The Vienna circle was “a shining pinnacle of exact thinking, set against a backdrop of wild fanaticism and maniacal stupidity,” Karl Sigmund writes in “Exact Thinking in Demented Times,” (another book that found its way to me in a kismetic sleight of hand on a curb on 13th street in the East Village). “Our valiant philosophers were well aware of standing on the perilously listing deck of a sinking ship, but this only lent greater urgency to their discussions…There seemed to be little time left.”

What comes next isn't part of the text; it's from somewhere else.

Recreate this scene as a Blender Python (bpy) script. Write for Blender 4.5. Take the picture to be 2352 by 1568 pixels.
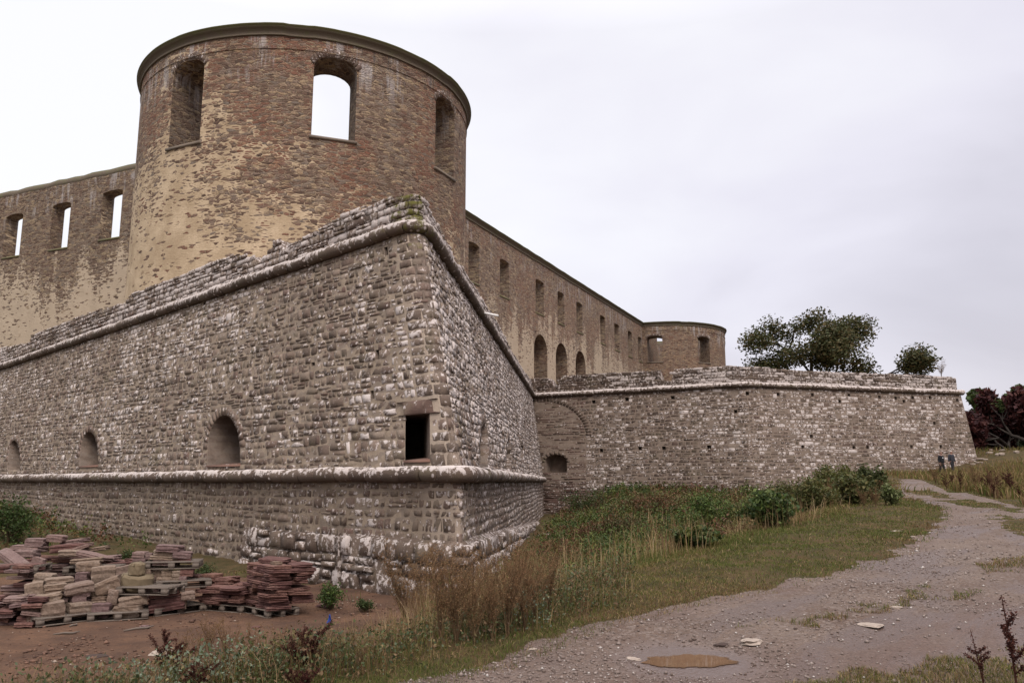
import bpy, bmesh, math, random
import numpy as np
from mathutils import Vector, Matrix, Euler

random.seed(7); rng = np.random.default_rng(11)
for o in list(bpy.data.objects): bpy.data.objects.remove(o)
scene = bpy.context.scene
COL = scene.collection

# ------------------------------------------------------------------ camera
FPX, HOR = 1900.0, 1106.0                       # focal length and horizon row, on a 2352 px wide frame
PITCH = math.atan((HOR - 784) / FPX)
cam = bpy.data.cameras.new('camera'); cam_o = bpy.data.objects.new('camera', cam); COL.objects.link(cam_o)
cam.sensor_width = 36; cam.lens = 36 * FPX / 2352; cam.clip_start = 0.1; cam.clip_end = 3000
cam_o.location = (0, 0, 0); cam_o.rotation_euler = (math.pi / 2 + PITCH, 0, 0)
scene.camera = cam_o
scene.view_settings.view_transform = 'Standard'
try: scene.view_settings.look = 'None'
except Exception: pass
scene.view_settings.exposure = 0.0
scene.view_settings.gamma = 1.0

# ------------------------------------------------------------------ sky and sun
SUN_EL, SUN_ROT = math.radians(50), math.radians(163)
world = bpy.data.worlds.new('World'); scene.world = world; world.use_nodes = True
wn = world.node_tree; wn.nodes.clear()
def wnode(t): return wn.nodes.new(t)
w_out = wnode('ShaderNodeOutputWorld'); w_add = wnode('ShaderNodeAddShader')
b1, b2 = wnode('ShaderNodeBackground'), wnode('ShaderNodeBackground')
sky = wnode('ShaderNodeTexSky'); sky.sky_type = 'NISHITA'; sky.sun_disc = False
sky.sun_elevation = SUN_EL; sky.sun_rotation = SUN_ROT; sky.air_density = 0.6; sky.dust_density = 8
b1.inputs[1].default_value = 0.05; sky.ozone_density = 0.5
wn.links.new(sky.outputs[0], b1.inputs[0])
tc = wnode('ShaderNodeTexCoord')
mp = wnode('ShaderNodeMapping'); mp.inputs['Scale'].default_value = (1.0, 1.0, 2.4)
wn.links.new(tc.outputs['Generated'], mp.inputs[0])
nz = wnode('ShaderNodeTexNoise'); nz.inputs['Scale'].default_value = 2.6; nz.inputs['Detail'].default_value = 5; nz.inputs['Roughness'].default_value = 0.45
nz.inputs['Distortion'].default_value = 0.3
wn.links.new(mp.outputs[0], nz.inputs['Vector'])
dt = wnode('ShaderNodeVectorMath'); dt.operation = 'DOT_PRODUCT'; dt.inputs[1].default_value = (-0.62, 0.2, 0.55)
wn.links.new(tc.outputs['Generated'], dt.inputs[0])
m1 = wnode('ShaderNodeMath'); m1.operation = 'MULTIPLY_ADD'; m1.inputs[1].default_value = 0.75; m1.inputs[2].default_value = 0.0
wn.links.new(dt.outputs['Value'], m1.inputs[0])
m2 = wnode('ShaderNodeMath'); m2.operation = 'MULTIPLY_ADD'; m2.inputs[1].default_value = 0.85
wn.links.new(nz.outputs[0], m2.inputs[0]); wn.links.new(m1.outputs[0], m2.inputs[2])
cr = wnode('ShaderNodeValToRGB')
els = cr.color_ramp.elements
els[0].position = 0.26; els[0].color = (0.68, 0.65, 0.71, 1)
els[1].position = 0.86; els[1].color = (1.06, 1.05, 1.07, 1)
e = els.new(0.52); e.color = (0.875, 0.845, 0.92, 1)
wn.links.new(m2.outputs[0], cr.inputs[0]); wn.links.new(cr.outputs[0], b2.inputs[0])
# an overcast sky is brightest overhead (above the frame)
sx = wnode('ShaderNodeSeparateXYZ'); wn.links.new(tc.outputs['Generated'], sx.inputs[0])
zr = wnode('ShaderNodeMapRange'); zr.inputs[1].default_value = 0.5; zr.inputs[2].default_value = 1.0; zr.inputs[3].default_value = 0.88; zr.inputs[4].default_value = 2.9
wn.links.new(sx.outputs[2], zr.inputs[0]); wn.links.new(zr.outputs[0], b2.inputs[1])
wn.links.new(b1.outputs[0], w_add.inputs[0]); wn.links.new(b2.outputs[0], w_add.inputs[1]); wn.links.new(w_add.outputs[0], w_out.inputs[0])
sl = bpy.data.lights.new('sun', 'SUN'); sl.energy = 1.5; sl.angle = math.radians(25); sl.color = (1.0, 0.95, 0.88)
so = bpy.data.objects.new('sun', sl); COL.objects.link(so)
sd = Vector((math.sin(SUN_ROT) * math.cos(SUN_EL), math.cos(SUN_ROT) * math.cos(SUN_EL), math.sin(SUN_EL)))
so.rotation_euler = sd.to_track_quat('Z', 'Y').to_euler()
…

In the lake-filled valley of Lugano, it was hard to even imagine the inhuman scale of the surrounding mountain range. I don’t know how hard it might have felt to insist on taking the long view of history from the inside of the dark temporal valley of wartime Europe. The grand arc of time feels like an abstraction, and none of us survive to see it play out. But ideas do. We think differently today, entirely differently, because a group of people dared to think differently then. Ideas seem to travel differently in the manifold of spacetime than we do in the flesh. Less linearly and more quantum like. They tunnel.
Thanks to the power of (digital) superposition, the Helgoland 2025 conference photo came out great, all things considered. Everyone managed to not blink in at least one of the several snaps, though never all in the same one. That luxury was not afforded to the Solvay photographer. Wolfgang Pauli was the unlucky blinker in that case, although maybe Einstein, Lorentz, Planck, or Curie blinked in other prints and Pauli had to be sacrificed. Next to Pauli is Heisenberg, third from the right in the last row. He is the only one decidedly smiling, quite boyishly and excited. His hair looks windswept, as though he never left the island. He doesn't know what's coming, but he thrills at the promise of the moment he is in.